Thursday, June 28, 2012

Social Entrepreneurship

Business is often thought of, in the United States anyway, as a clear path to putting money in your pocket or the pockets of whoever is in charge of said business. And it is, but I believe we have forgotten as a country the other benefits of entrepreneuralism outside of profit making, such as providing jobs, enabling infrastructure growth, and providing access to health care in the form of the benefits it offers employees so that its employees are healthy enough to keep the business operating. All these things help both the community at large and the business owners and the employees. So in reality business isn't just about making money, its also about creating a healthy and functioning community. Money is just one mechanism that enables an entire ecosystem to be successful. That ecosystem is our community and in a broad view, our nation.

New Orleans and its surrounding towns is an area often abandoned by not only the federal government but also the state. The state of Louisiana notoriously allows large corporations to use and abuse and throw away its people. Why else would oil companies be allowed to forget about the thousands of miles of unused and abandoned oil canals of the oil companies making? The result of these canals is our entire state eroding into the ocean, in fact a football field of Louisiana land disappears into open water every 38 minutes. In addition to the impacts of the oil canals is mans attempts to control the wild Mississippi River, preventing the soil build up that has given our state its land mass for centuries. By ignoring the impacts of oil canals, we are prioritizing corporate profits over peoples lives in Louisiana and calling it a free market. In place of the state, is a rising tide of ordinary folks taking things into their own hands. They are losing this battle everyday and are in desperate need of government help and there will be a day where folks on the Gulf Coast will be either swept into the Gulf or forced to evacuate, but they do it nonetheless.  This is exactly why governments exist, to wield a larger hand when individuals aren't able to do so for themselves.

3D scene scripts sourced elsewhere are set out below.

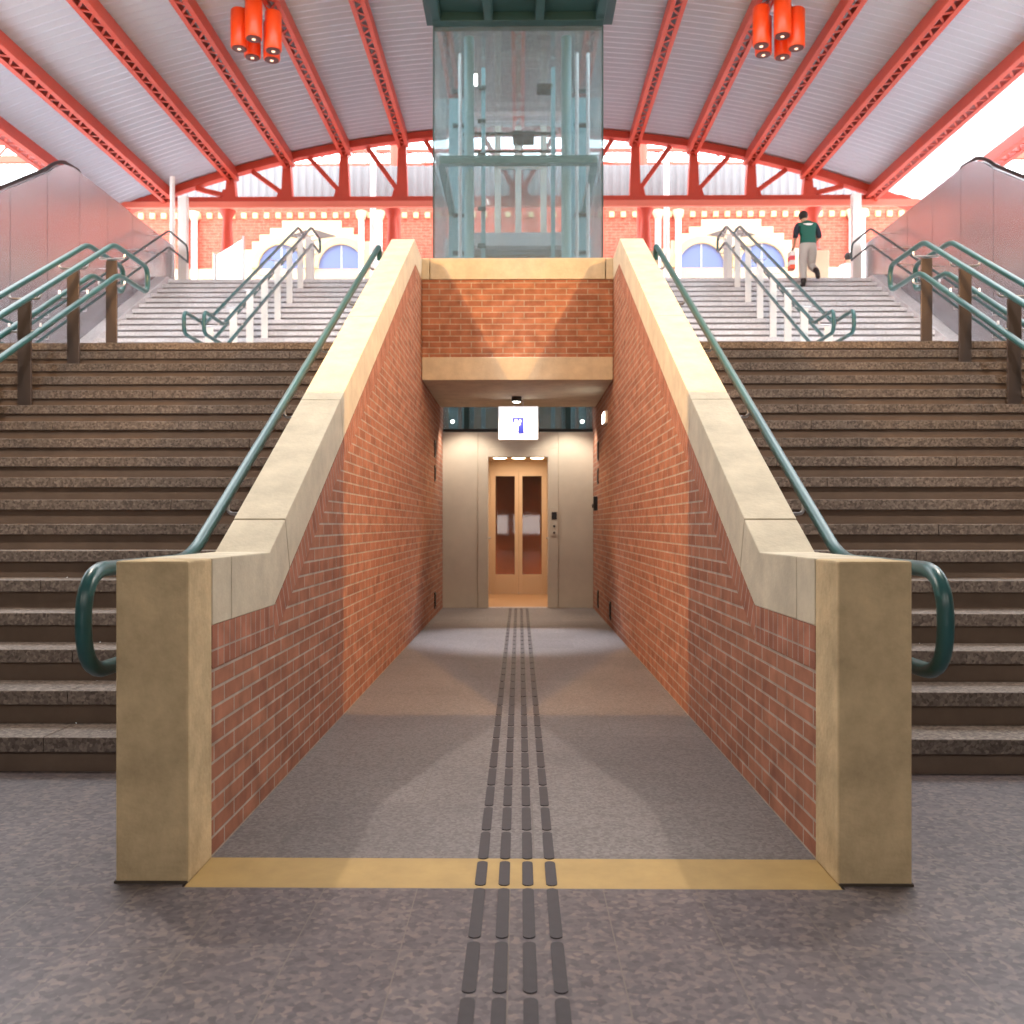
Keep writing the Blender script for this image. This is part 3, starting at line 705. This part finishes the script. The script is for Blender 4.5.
# light roof beyond the truss: upright corrugated valance and lattice girder
def valance(x0, x1, y, z0, z1):
    vs = []; n = int((x1 - x0) / .05); pr = [0, 1, 1, 0]
    for j in (z0, z1):
        for i in range(n + 1): vs.append((x0 + (x1 - x0) * i / n, y + .035 * pr[i % 4], j))
    return MB().add(vs, [(i, i + 1, n + 2 + i, n + 1 + i) for i in range(n)])
va = thing('corrugated_valance', (0, 23.6, 8.85), 'pale upright corrugated valance behind the red truss', 'cladding')
valance(-10, 10, 23.6, 9.3, 10.16).build('sheet', M['valance'], va, recalc=False)
MB().box(-10, 10, 23.55, 23.7, 9.2, 9.3).build('rail', M['red'], va)
lg = thing('lattice_girder', (0, 24.6, 10.2), 'slender red lattice girder above the pale corrugated valance', 'girder')
for z in (10.55, 10.92): MB().box(-11, 11, 24.56, 24.64, z - .04, z + .04).build('chord', M['red'], lg)
lc = MB()
for i in range(60):
    a = -10.8 + i * .36; lc.beam((a, 24.6, 10.59 if i % 2 else 10.88), (a + .36, 24.6, 10.88 if i % 2 else 10.59), .03, .03)
lc.build('lacing', M['red'], lg)
for x, lab in ((-3.2, 'red mast rising behind the truss left of the glass lift'), (3.15, 'red mast rising behind the truss right of the glass lift')):
    t = thing('steel_mast', (x, 24.2, ZU), lab, 'mast', 'red masts behind the truss')
    MB().tube([(x, 24.2, ZU), (x, 24.2, 11.3)], .14, 14, radii=None).build('shaft', M['red'], t, smooth=True)
    sg_ = 1 if x < 0 else -1
    MB().tube([(x + sg_ * (1.0 - 1.0 * math.cos(a)), 24.2, 9.6 + .85 * math.sin(a)) for a in [PI / 2 * k / 8 for k in range(9)]], .035, 8).build('arch_brace', M['red'], t, smooth=True)
for x, lab in ((-3.62, 'white downpipe running past the truss left of the glass lift'), (3.62, 'white downpipe running past the truss right of the glass lift')):
    tag(MB().tube([(x, 23.2, ZU), (x, 23.2, 10.7)], .07, 12).build('downpipe', M['white'], None, smooth=True), lab, 'pipe', 'white downpipes')
# girders seen past the roof edges on both sides
for s, nm in SIDES:
    t = thing('edge_girder', (s * 14, 22, 8.6), 'red lattice girder in the open beyond the %s roof edge' % nm, 'girder', 'girders beyond the roof edges')
    for z in (10.9, 11.4): MB().box(s * 12.0, s * 17.5, 24.95, 25.1, z - .09, z + .09).build('chord', M['red'], t)
    lc = MB()
    for i in range(14): lc.beam((s * (12.1 + i * .38), 25.02, 10.95 if i % 2 else 11.35), (s * (12.48 + i * .38), 25.02, 11.35 if i % 2 else 10.95), .05, .05)
    lc.build('lacing', M['red'], t)
    MB().box(s * 12.75, s * 12.98, 25.2, 25.4, ZU, 11.6).build('mast', M['white'], t)

# ------------------------------------------------------------------ brick facade beyond
YF = 27.0
k_ = YF / F
def fx(x): return (x - VX) * k_
def fz(y): return H + (VY - y) * k_
struct('wall_far', MB().box(-16, 16, YF, YF + .3, ZU, 10.6), M['facade'], 'sunlit red brick facade across the upper hall', 'wall')
struct('trim_2', MB().box(-16, 16, YF - .1, YF, fz(278) - .3, fz(269)).box(-16, 16, YF - .16, YF, 10.45, 10.6), M['cream'], 'cream stone band courses along the brick facade', 'trim')
dn_ = MB()
for i in range(-44, 45): dn_.box(i * .33 - .07, i * .33 + .07, YF - .1, YF, fz(219) + .02, fz(213))
struct('trim_3', dn_, M['yellow_stone'], 'row of honey stone brackets below the facade cornice', 'trim')
for cx, lab in ((312, 'twin arched window in a stepped cream stone surround, left of the lift'), (730, 'twin arched window in a stepped cream stone surround, right of the lift')):
    X = fx(cx); zb = fz(269)
    t = thing('arched_window', (X, YF, zb), lab, 'window', 'twin arched windows')
    st = []
    steps = [(1.98, .0), (1.98, .55), (1.72, .55), (1.72, .78), (1.5, .78), (1.5, .98), (1.2, .98), (1.2, 1.17), (.85, 1.17), (.85, 1.38)]
    st = [(X + a, zb + b) for a, b in steps] + [(X - a, zb + b) for a, b in steps[::-1]]
    MB().prism_y(st, YF - .09, YF - .001).build('surround', M['cream'], t)
    for q in (-1, 1):
        c = X + q * .86
        ring = MB()
        n = 16
        for i in range(n):
            a0, a1 = PI * i / n, PI * (i + 1) / n
            ring.prism_y([(c + .66 * math.cos(a0), zb + .68 * math.sin(a0)), (c + .84 * math.cos(a0), zb + .86 * math.sin(a0)), (c + .84 * math.cos(a1), zb + .86 * math.sin(a1)), (c + .66 * math.cos(a1), zb + .68 * math.sin(a1))], YF - .2, YF - .091)
        ring.build('arch_ring', M['yellow_stone'], t)
        gl = MB().prism_y([(c + .66 * math.cos(PI * i / n), zb + .68 * math.sin(PI * i / n)) for i in range(n + 1)], YF - .11, YF - .092).build('glass', M['lunette'], t)
        MB().box(c - .02, c + .02, YF - .125, YF - .1105, zb, zb + .67).build('glazing_bar', M['sheet'], gl)
        sp = [(X + q * .1, zb + 1.12), (X + q * .7, zb + .93), (X + q * .2, zb + .86)]
        MB().prism_y(sp, YF - .11, YF - .0905).build('spandrel_carving', M['post_steel'], t)
cols_ = [(362, 245, 'left of the lift, outer'), (380, 245, 'left of the lift, inner'), (657, 245, 'right of the lift, inner'), (677, 245, 'right of the lift, outer'),
         (186, 250, 'at the far left end, outer'), (195, 250, 'at the far left end, inner'), (849, 250, 'at the far right end, inner'), (859, 250, 'at the far right end, outer')]
first = None
for x, yb, lab in cols_:
    L_ = 'slim white stone column on the brick facade, ' + lab
    if first is None:
        X = fx(x); first = thing('stone_column', (X, YF - .15, ZU), L_, 'column', 'white facade columns')
        MB().lathe((X, YF - .15, ZU), [(.14, 0), (.14, .3), (.085, .36), (.085, 3.85)], 14).build('shaft', M['white'], first, smooth=True)
        MB().lathe((X, YF - .15, ZU + 3.85), [(.09, 0), (.16, .18), (.16, .26)], 14).build('capital', M['cream'], first, smooth=True)
    else: dup(first, (fx(x), YF - .15, ZU), label=L_)
# glass balustrade at the head of the left stairs
gbl = thing('glass_balustrade', (-5.6, 20.5, ZU), 'clear glass balustrade panel with steel posts at the head of the left stairs', 'balustrade')
for y, x in ((21.5, -7.0), (20.2, -5.95)): MB().tube([(x, y, ZU), (x, y, 7.35)], .025, 10).build('post', M['steel'], gbl, smooth=True)
MB().prism_z([(-6.97, 21.47), (-5.98, 20.23), (-5.97, 20.24), (-6.96, 21.48)], ZU + .08, 7.3).build('pane', M['clear'], gbl)

# ------------------------------------------------------------------ hanging clusters of orange lamp tubes
def cluster(x, lab, first=[None]):
    y, zt_ = 15.3, 9.58
    if first[0]:
        return dup(first[0], (x, y, zt_), label=lab)
    r = thing('roof_light', (x, y, zt_), lab, 'lamp', 'orange lamp clusters')
    first[0] = r
    spots = [(-.29, -.05, -.08), (-.0, -.24, -.02), (.27, -.07, -.13), (-.17, .28, -.06), (.15, .29, -.10)]
    MB().lathe((x, y, zt_ - .02), [(.2, 0), (.2, .05), (.05, .06), (.05, .16)], 16).build('mount', M['steel'], r)
    for (dx, dy, dz) in spots:
        c = MB().lathe((x + dx, y + dy, zt_ + dz - .62), [(.13, 0), (.136, .01), (.136, .6), (.12, .62)], 20).build('lamp_tube', M['lamp_red'], r, smooth=True)
        MB().lathe((x + dx, y + dy, zt_ + dz - .632), [(.115, 0), (.115, .0115)], 18).build('baffle', pbr('lamp_baffle', (84, 24, 12), .5) if 'bf' not in M else M['bf'], c)
        MB().ball((x + dx, y + dy, zt_ + dz - .632), .03, .03, .012).build('bulb', M['lamp_dim'], c)
        MB().beam((x + dx, y + dy, zt_ + dz - .01), (x + dx * .3, y + dy * .3, zt_ + .03), .02, .02).build('arm', M['lamp_red'], c)
M['bf'] = pbr('lamp_baffle', (84, 24, 12), .5)
cluster(-4.27, 'cluster of five orange tube lamps hanging under the vault roof, left of the glass lift')
cluster(4.2, 'cluster of five orange tube lamps hanging under the vault roof, right of the glass lift')

# ------------------------------------------------------------------ people
def body(joints, edges, root):
    me = bpy.data.meshes.new('sk'); me.from_pydata([j[0] for j in joints], edges, [])
    o = bpy.data.objects.new('sk', me); COL.objects.link(o)
    sk = o.modifiers.new('s', 'SKIN'); sk.use_smooth_shade = True; sub = o.modifiers.new('u', 'SUBSURF'); sub.levels = 2; sub.render_levels = 2
    for i, j in enumerate(joints):
        r = j[1]; me.skin_vertices[0].data[i].radius = (r, r) if not isinstance(r, tuple) else r
    me.skin_vertices[0].data[root].use_root = True
    dg = bpy.context.evaluated_depsgraph_get(); dg.update()
    m2 = bpy.data.meshes.new_from_object(o.evaluated_get(dg))
    bpy.data.objects.remove(o)
    return m2
def shell(m2, pred, off, name, mat, parent, label=None, cut=None, single=False):
    bm = bmesh.new(); bm.from_mesh(m2)
    if cut is not None:
        bmesh.ops.bisect_plane(bm, geom=bm.verts[:] + bm.edges[:] + bm.faces[:], plane_co=(0, 0, cut), plane_no=(0, 0, 1))
    bm.normal_update()
    bmesh.ops.delete(bm, geom=[f for f in bm.faces if not pred(f.calc_center_median())], context='FACES')
    def span(c): return sum(max(v.co[i] for v in c) - min(v.co[i] for v in c) for i in range(3))
    if single:                                     # keep the largest connected piece
        left = set(bm.verts); best = set()
        while left:
            st = [left.pop()]; comp = set(st)
            while st:
                v = st.pop()
                for e in v.link_edges:
                    o = e.other_vert(v)
                    if o in left: left.discard(o); comp.add(o); st.append(o)
            if not best or span(comp) > span(best): best = comp
        bmesh.ops.delete(bm, geom=[v for v in bm.verts if v not in best], context='VERTS')
    bm.normal_update()
    for v in bm.verts: v.co += v.normal * off
    me = bpy.data.meshes.new(name); bm.to_mesh(me); bm.free()
    for p in me.polygons: p.use_smooth = True
    me.materials.clear(); me.materials.append(mat)
    o = bpy.data.objects.new(name, me); COL.objects.link(o); o.parent = parent
    if label: o['label'] = label
    return o
skin = pbr('skin', (205, 160, 132), .6); hairm = pbr('dark_hair', (38, 28, 24), .7)
green = pbr('green_jersey', (20, 92, 78), .7); navy = pbr('navy_sleeve', (24, 34, 48), .7); pale = pbr('pale_trousers', (176, 168, 162), .8)
whitec = pbr('white_shirt', (240, 240, 240), .8); shoe = pbr('dark_shoe', (34, 28, 28), .6)
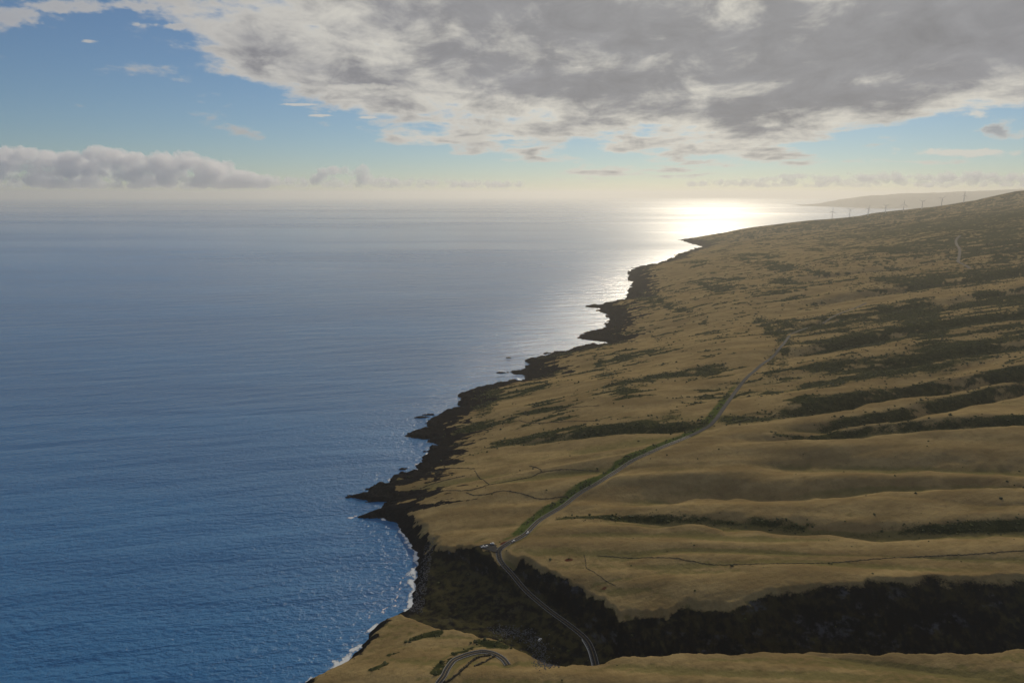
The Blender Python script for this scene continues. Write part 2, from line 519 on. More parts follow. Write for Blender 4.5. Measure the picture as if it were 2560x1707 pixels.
main_road = Way(ROAD[2:], 6.6)
far_road = Way(ROAD[:3], 5.5, 5.0)
hairpin = Way(HAIRPIN, 6.0, 2.0, 6)
dirt = Way(DIRT, 11.0, 12.0, 5, 14.0)
WAYS = [main_road, far_road, hairpin, dirt]
LOT_C = np.mean(np.array(LOT), axis=0)
LOT_Z = float(np.interp(0.5, [0, 1], [main_road.z[np.argmin(np.hypot(*(main_road.P - np.array(LOT[6])).T))]] * 2))


def ground(X, Y):
    """final ground height with the roads and the car park graded in"""
    z, s, t, inn = land(X, Y)
    z = z + (fbm(X / 7.0, Y / 5.0, 3, 71, 0.6) * 0.28) * sm(s, 2, 10)
    r = np.hypot(X - LOT_C[0], Y - LOT_C[1])
    f = sm(r, 15, 26)
    z = np.where(r < 26, np.where(poly_inside(X, Y, [tuple(LOT_C + (np.array(p) - LOT_C) * 1.12) for p in LOT]), LOT_Z - 0.35, (LOT_Z - 0.35) * (1 - f) * 0.9 + z * (f + (1 - f) * 0.1)), z)
    wd = np.full(X.shape, 1e9)
    for wy in WAYS:
        k, d, zz = wy.near(X, Y)
        f = sm(d, wy.width * 0.5 + 1.2, wy.width * 0.5 + wy.grade)
        z[k] = np.where(d < 1e8, (zz - 0.35) * (1 - f) + z[k] * f, z[k])
        wd[k] = np.minimum(wd[k], d)
    return z, s, t, inn, wd


def zat(x, y):
    X, Y = np.atleast_1d(np.asarray(x, float)), np.atleast_1d(np.asarray(y, float))
    return ground(X, Y)[0]


# ------------------------------------------------------------------ objects helpers
def link(name, me, mat=None, parent=None, kind=None, label=None, cat=None, group=None):
    o = bpy.data.objects.new(name, me)
    COL.objects.link(o)
    if mat is not None:
        me.materials.append(mat)
    if parent is not None:
        o.parent = parent
    tag(o, label, cat, group, kind)
    return o


def tag(o, label=None, cat=None, group=None, kind=None):
    for k, val in (('label', label), ('category', cat), ('group', group), ('kind', kind)):
        if val:
            o[k] = val
    return o


def empty(name, loc, rz=0.0, **tags):
    o = bpy.data.objects.new(name, None)
    COL.objects.link(o)
    o.location = loc
    o.rotation_euler = (0, 0, rz)
    tag(o, **tags)
    return o


def mesh_np(name, V, faces, smooth=True, attrs=None):
    """mesh from numpy arrays; faces is an (n, 3) or (n, 4) array"""
    me = bpy.data.meshes.new(name)
    n, k = faces.shape
    me.vertices.add(len(V))
    me.vertices.foreach_set('co', np.ascontiguousarray(V, np.float32).ravel())
    me.loops.add(n * k)
    me.loops.foreach_set('vertex_index', np.ascontiguousarray(faces, np.int32).ravel())
    me.polygons.add(n)
    me.polygons.foreach_set('loop_start', np.arange(n, dtype=np.int32) * k)
    me.polygons.foreach_set('use_smooth', np.full(n, smooth, bool))
    me.update(calc_edges=True)
    for key, val in (attrs or {}).items():
        a = me.attributes.new(key, 'FLOAT', 'POINT')
        a.data.foreach_set('value', np.ascontiguousarray(val, np.float32).ravel())
    return me


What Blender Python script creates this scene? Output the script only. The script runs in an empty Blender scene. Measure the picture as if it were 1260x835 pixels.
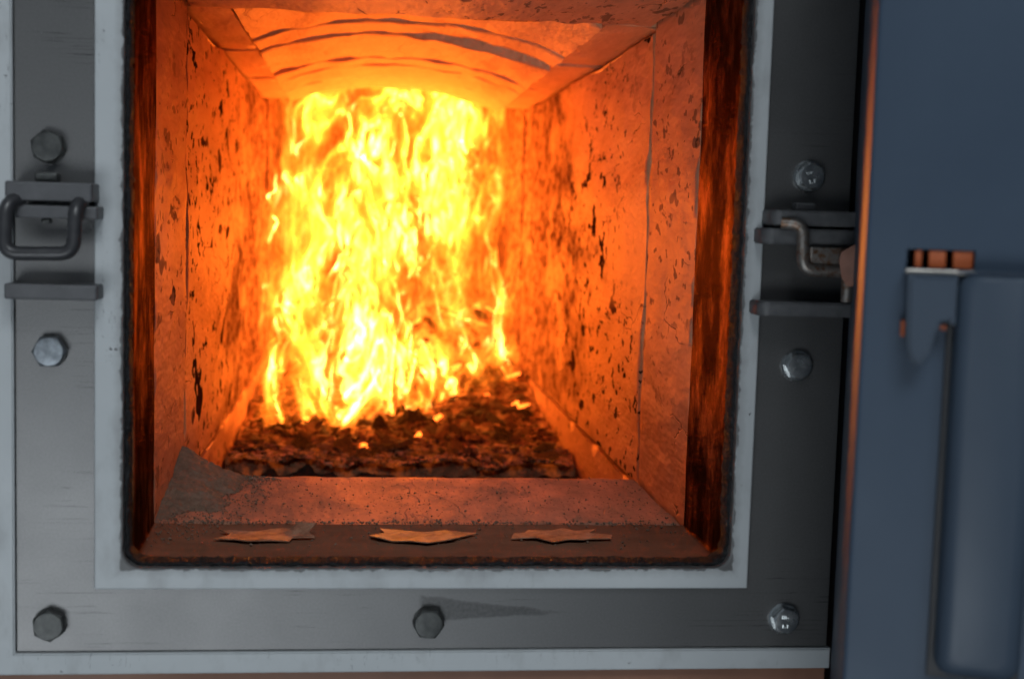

As the business community (and those in political office and trade associations that represent the business community) in the United States continues to move away from this understanding leaving its employees and patrons struggling to successfully access and utilize healthcare, the financial system, and struggle with decaying infrastructure, while bringing in record profits resulting in a collapsing economy except for the very very rich, community members are rising up to find solutions. The long term result of this shift of responsibility for uplifting a community away from business towards social justice organizations is that our businesses will  eventually be run by people who are better able to be productive members of the community. Business will once again regain a sense of respect for the community that allows it to exist. One such solution is social entrepreneurship.

What do I mean by social entrepreneurship?

"Social entrepreneurs are individuals with innovative solutions to society's most pressing social problems. They are ambitious and persistent, tackling major social issues and offering new ideas for wide-scale change." - Ashoka

Social entrepreneurship is the recognition of a social problem and the uses of entrepreneurial principles to organisze, create and manage a social venture to achieve a desired social change.  - wikipedia

I also see social entrepreneurship in the work of very large companies such as Toms and Seventh Generation. These companies make a profit but part of the way in which it does is by doing good for the communities that need it. These models are slightly more traditional business than say Kiva, which is a non-profit that lends out micro-loans to small business people.

I am more and more attracted to the social entrepreneurs who are challenging the status quo of both business and government. I no doubt will run my own business one day, hopefully sooner rather than later, and do not see my role as solely making money. I firmly believe that profits over people is not sustainable and we only have to look at our world's current financial problems for proof. That was never business's sole purpose and it shouldn't be now.

Update June 30:

I just found this article that says New Orleans is seeing an entrepreneurial rate 40% higher than the national average.